**Set task**
Everything from the line containing "Keep writing the" through the line containing "3.8), parent=t, bev=0)" should be repeated exactly, and nothing else from the data.

**Exercise inputs**
:::::

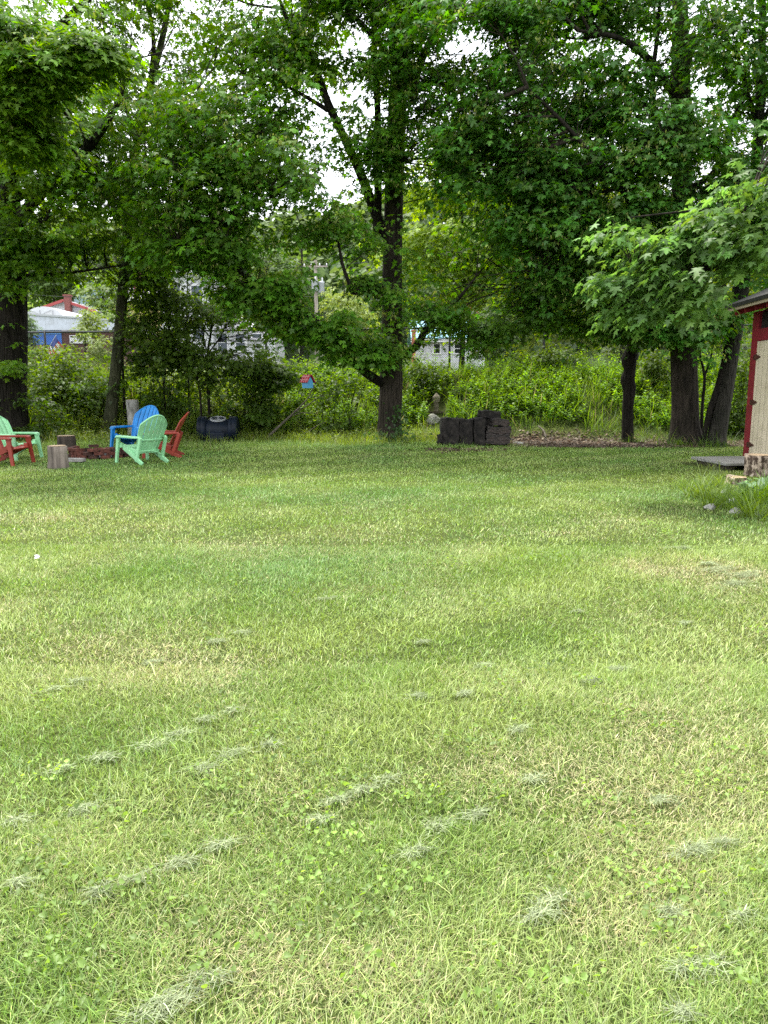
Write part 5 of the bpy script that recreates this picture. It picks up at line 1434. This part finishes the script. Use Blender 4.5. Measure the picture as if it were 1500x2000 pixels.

:::::

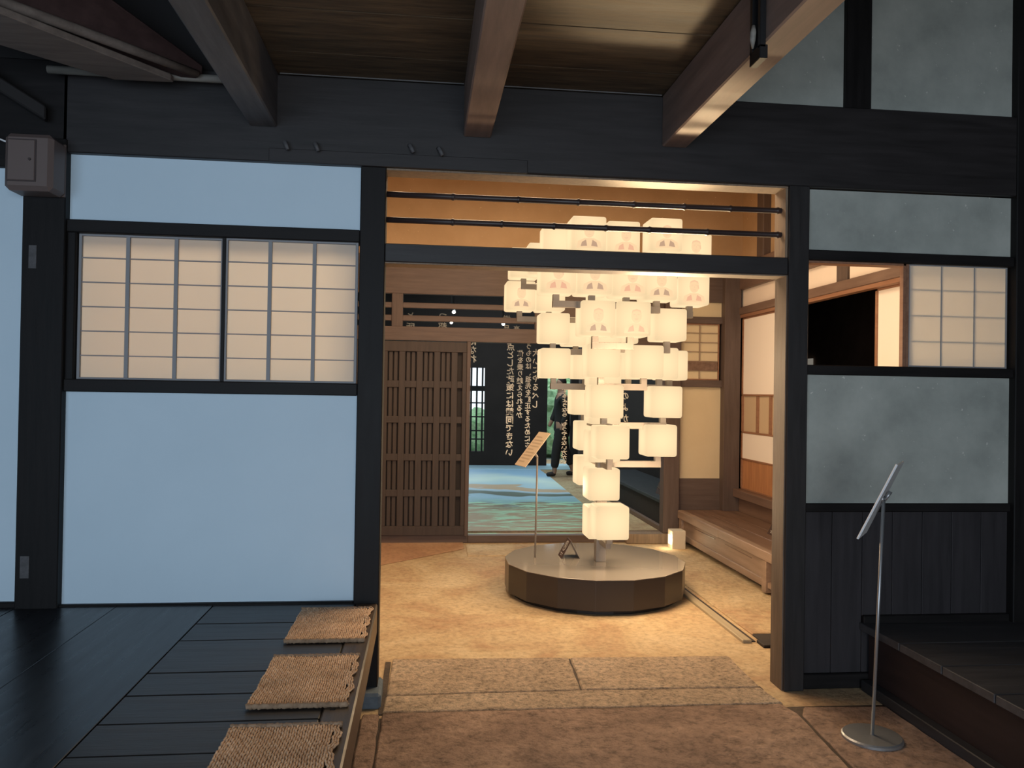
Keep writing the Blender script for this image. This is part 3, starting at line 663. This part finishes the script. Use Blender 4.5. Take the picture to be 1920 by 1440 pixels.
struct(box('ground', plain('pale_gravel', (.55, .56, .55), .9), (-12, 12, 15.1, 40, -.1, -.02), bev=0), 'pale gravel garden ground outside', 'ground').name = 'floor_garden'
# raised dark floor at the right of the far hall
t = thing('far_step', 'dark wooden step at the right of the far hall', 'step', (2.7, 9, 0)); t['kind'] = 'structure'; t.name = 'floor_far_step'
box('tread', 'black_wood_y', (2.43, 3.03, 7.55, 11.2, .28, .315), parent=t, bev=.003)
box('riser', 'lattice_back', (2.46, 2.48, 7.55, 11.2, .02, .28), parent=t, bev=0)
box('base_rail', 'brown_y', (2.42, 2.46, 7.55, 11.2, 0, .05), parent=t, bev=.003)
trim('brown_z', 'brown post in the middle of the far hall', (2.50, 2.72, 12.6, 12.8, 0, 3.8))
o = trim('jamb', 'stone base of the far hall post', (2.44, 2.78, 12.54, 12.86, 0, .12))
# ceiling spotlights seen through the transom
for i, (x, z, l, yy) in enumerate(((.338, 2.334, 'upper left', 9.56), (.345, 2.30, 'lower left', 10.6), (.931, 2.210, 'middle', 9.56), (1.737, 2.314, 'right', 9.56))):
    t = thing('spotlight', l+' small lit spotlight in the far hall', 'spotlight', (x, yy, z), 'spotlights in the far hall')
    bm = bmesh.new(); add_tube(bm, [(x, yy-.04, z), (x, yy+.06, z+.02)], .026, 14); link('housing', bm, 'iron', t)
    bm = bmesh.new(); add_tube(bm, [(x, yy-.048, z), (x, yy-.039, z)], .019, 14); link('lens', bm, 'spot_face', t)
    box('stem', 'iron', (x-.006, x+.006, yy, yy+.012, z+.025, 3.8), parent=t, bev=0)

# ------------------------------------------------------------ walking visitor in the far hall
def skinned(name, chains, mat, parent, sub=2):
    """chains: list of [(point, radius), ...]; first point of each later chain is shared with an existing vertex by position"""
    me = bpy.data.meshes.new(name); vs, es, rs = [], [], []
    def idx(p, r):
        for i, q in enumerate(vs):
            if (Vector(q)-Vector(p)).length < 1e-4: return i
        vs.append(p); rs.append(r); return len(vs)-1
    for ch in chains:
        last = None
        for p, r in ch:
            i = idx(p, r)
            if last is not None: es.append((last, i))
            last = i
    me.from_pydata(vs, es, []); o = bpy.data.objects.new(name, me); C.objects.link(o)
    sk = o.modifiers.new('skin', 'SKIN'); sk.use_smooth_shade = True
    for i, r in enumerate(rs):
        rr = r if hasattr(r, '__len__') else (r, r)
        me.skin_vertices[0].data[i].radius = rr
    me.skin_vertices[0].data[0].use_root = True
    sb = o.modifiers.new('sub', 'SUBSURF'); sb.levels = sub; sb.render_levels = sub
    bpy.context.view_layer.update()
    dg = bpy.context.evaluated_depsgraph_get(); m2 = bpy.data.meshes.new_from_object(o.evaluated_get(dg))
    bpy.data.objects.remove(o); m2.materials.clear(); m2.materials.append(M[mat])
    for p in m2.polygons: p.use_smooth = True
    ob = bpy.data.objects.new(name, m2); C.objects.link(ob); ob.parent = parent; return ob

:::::

**Problem solution**
Keep writing the Blender script for this image. This is part 3, starting at line 663. This part finishes the script. Use Blender 4.5. Take the picture to be 1920 by 1440 pixels.
struct(box('ground', plain('pale_gravel', (.55, .56, .55), .9), (-12, 12, 15.1, 40, -.1, -.02), bev=0), 'pale gravel garden ground outside', 'ground').name = 'floor_garden'
# raised dark floor at the right of the far hall
t = thing('far_step', 'dark wooden step at the right of the far hall', 'step', (2.7, 9, 0)); t['kind'] = 'structure'; t.name = 'floor_far_step'
box('tread', 'black_wood_y', (2.43, 3.03, 7.55, 11.2, .28, .315), parent=t, bev=.003)
box('riser', 'lattice_back', (2.46, 2.48, 7.55, 11.2, .02, .28), parent=t, bev=0)
box('base_rail', 'brown_y', (2.42, 2.46, 7.55, 11.2, 0, .05), parent=t, bev=.003)
trim('brown_z', 'brown post in the middle of the far hall', (2.50, 2.72, 12.6, 12.8, 0, 3.8))
o = trim('jamb', 'stone base of the far hall post', (2.44, 2.78, 12.54, 12.86, 0, .12))
# ceiling spotlights seen through the transom
for i, (x, z, l, yy) in enumerate(((.338, 2.334, 'upper left', 9.56), (.345, 2.30, 'lower left', 10.6), (.931, 2.210, 'middle', 9.56), (1.737, 2.314, 'right', 9.56))):
    t = thing('spotlight', l+' small lit spotlight in the far hall', 'spotlight', (x, yy, z), 'spotlights in the far hall')
    bm = bmesh.new(); add_tube(bm, [(x, yy-.04, z), (x, yy+.06, z+.02)], .026, 14); link('housing', bm, 'iron', t)
    bm = bmesh.new(); add_tube(bm, [(x, yy-.048, z), (x, yy-.039, z)], .019, 14); link('lens', bm, 'spot_face', t)
    box('stem', 'iron', (x-.006, x+.006, yy, yy+.012, z+.025, 3.8), parent=t, bev=0)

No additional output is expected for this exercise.